* GOAL: Repeat exactly and only the lines from the line containing "Keep writing the" through the line containing "bev=0), M['cab_pane'], dr)", both included.

* EXERCISE MATERIAL:
====

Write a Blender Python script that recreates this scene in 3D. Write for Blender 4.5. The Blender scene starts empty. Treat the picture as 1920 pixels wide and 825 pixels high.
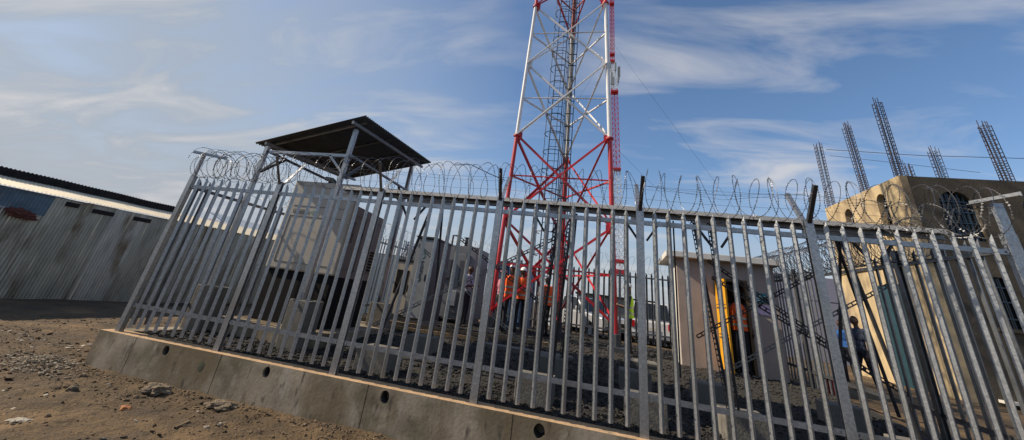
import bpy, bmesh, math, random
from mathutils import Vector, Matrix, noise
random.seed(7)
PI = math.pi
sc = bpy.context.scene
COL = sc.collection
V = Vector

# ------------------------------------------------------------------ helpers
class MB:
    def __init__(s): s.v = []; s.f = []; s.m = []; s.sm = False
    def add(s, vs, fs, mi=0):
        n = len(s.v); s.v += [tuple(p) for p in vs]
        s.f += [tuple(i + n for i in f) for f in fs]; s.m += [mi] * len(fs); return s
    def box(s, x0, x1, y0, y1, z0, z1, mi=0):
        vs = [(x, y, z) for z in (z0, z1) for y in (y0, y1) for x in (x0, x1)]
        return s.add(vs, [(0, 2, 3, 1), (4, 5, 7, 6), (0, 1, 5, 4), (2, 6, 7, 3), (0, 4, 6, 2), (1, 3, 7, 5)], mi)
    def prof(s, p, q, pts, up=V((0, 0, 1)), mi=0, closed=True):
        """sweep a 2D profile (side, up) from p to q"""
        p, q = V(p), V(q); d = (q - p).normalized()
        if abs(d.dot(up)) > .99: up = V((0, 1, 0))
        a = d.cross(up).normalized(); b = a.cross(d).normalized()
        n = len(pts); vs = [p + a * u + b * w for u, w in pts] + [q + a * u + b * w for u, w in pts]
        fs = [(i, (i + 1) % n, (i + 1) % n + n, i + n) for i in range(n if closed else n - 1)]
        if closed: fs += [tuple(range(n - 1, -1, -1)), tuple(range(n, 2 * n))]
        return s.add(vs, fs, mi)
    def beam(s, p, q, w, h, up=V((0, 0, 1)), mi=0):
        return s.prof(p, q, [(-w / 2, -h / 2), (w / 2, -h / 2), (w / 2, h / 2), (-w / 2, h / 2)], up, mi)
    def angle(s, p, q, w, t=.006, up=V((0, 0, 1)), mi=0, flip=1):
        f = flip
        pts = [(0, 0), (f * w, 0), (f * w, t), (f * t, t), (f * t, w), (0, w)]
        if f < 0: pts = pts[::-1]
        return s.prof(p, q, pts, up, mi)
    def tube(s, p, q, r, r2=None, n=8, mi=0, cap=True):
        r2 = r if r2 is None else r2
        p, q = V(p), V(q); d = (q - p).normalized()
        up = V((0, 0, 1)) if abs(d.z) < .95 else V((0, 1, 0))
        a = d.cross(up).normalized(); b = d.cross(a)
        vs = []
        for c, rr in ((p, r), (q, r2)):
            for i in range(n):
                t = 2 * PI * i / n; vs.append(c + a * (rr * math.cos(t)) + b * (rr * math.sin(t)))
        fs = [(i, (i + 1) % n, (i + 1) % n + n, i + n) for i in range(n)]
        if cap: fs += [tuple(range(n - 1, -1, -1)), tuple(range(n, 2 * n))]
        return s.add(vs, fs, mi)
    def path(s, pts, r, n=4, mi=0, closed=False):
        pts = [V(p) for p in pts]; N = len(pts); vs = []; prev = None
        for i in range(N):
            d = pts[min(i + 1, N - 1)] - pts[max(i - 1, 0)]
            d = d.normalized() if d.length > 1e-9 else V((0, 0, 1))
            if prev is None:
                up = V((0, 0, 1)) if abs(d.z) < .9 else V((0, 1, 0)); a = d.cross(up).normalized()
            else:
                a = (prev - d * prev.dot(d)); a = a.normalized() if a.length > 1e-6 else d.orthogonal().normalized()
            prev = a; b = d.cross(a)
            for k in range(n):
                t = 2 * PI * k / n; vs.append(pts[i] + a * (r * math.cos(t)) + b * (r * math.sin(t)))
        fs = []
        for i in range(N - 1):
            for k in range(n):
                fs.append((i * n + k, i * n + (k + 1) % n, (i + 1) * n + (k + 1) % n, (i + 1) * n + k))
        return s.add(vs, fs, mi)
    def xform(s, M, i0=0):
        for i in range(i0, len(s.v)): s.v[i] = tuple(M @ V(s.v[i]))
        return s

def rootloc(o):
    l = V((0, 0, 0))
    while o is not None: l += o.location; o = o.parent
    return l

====

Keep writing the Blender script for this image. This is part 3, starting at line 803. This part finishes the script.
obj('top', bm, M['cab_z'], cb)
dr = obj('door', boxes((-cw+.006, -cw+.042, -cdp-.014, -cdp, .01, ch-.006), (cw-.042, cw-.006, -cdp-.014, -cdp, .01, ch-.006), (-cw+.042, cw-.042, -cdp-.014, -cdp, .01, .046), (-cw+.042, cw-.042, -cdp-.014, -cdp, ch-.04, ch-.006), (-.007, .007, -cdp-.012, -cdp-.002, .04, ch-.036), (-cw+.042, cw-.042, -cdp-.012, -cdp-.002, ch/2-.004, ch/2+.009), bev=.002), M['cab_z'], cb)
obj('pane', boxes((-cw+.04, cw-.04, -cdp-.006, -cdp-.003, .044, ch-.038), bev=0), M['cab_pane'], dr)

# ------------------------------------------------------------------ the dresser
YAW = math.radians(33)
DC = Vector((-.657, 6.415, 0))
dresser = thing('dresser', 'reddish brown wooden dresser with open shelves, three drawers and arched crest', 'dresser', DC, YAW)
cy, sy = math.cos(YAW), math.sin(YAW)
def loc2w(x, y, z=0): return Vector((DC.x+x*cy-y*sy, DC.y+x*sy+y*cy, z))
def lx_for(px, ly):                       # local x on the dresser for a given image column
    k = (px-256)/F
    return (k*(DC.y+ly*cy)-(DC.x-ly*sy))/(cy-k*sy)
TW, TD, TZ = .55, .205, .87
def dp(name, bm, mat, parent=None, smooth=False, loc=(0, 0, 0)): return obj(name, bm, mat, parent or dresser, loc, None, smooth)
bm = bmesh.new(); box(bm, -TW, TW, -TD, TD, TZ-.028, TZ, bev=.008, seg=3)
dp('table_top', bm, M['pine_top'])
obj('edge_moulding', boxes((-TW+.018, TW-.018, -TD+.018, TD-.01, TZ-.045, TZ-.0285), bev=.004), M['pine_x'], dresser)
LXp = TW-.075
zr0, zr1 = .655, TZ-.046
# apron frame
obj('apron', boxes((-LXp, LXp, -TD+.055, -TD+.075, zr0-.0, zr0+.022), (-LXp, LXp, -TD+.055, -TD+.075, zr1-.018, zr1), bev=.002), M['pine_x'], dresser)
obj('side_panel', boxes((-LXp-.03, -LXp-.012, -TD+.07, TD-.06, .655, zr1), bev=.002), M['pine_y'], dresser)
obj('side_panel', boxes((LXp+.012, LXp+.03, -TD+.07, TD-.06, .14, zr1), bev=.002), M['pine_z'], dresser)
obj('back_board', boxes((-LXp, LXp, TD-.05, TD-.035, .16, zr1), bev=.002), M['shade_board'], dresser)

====

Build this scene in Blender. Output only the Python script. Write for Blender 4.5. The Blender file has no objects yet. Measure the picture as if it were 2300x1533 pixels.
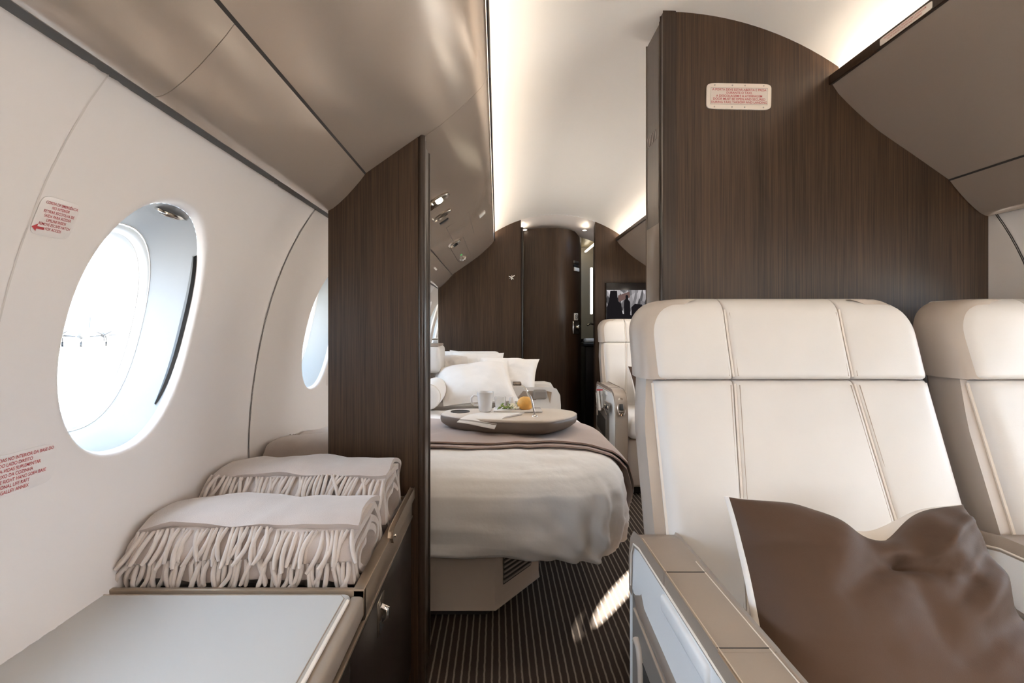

====

* EXERCISE RESPONSE:
Keep writing the Blender script for this image. This is part 3, starting at line 803. This part finishes the script.
obj('top', bm, M['cab_z'], cb)
dr = obj('door', boxes((-cw+.006, -cw+.042, -cdp-.014, -cdp, .01, ch-.006), (cw-.042, cw-.006, -cdp-.014, -cdp, .01, ch-.006), (-cw+.042, cw-.042, -cdp-.014, -cdp, .01, .046), (-cw+.042, cw-.042, -cdp-.014, -cdp, ch-.04, ch-.006), (-.007, .007, -cdp-.012, -cdp-.002, .04, ch-.036), (-cw+.042, cw-.042, -cdp-.012, -cdp-.002, ch/2-.004, ch/2+.009), bev=.002), M['cab_z'], cb)
obj('pane', boxes((-cw+.04, cw-.04, -cdp-.006, -cdp-.003, .044, ch-.038), bev=0), M['cab_pane'], dr)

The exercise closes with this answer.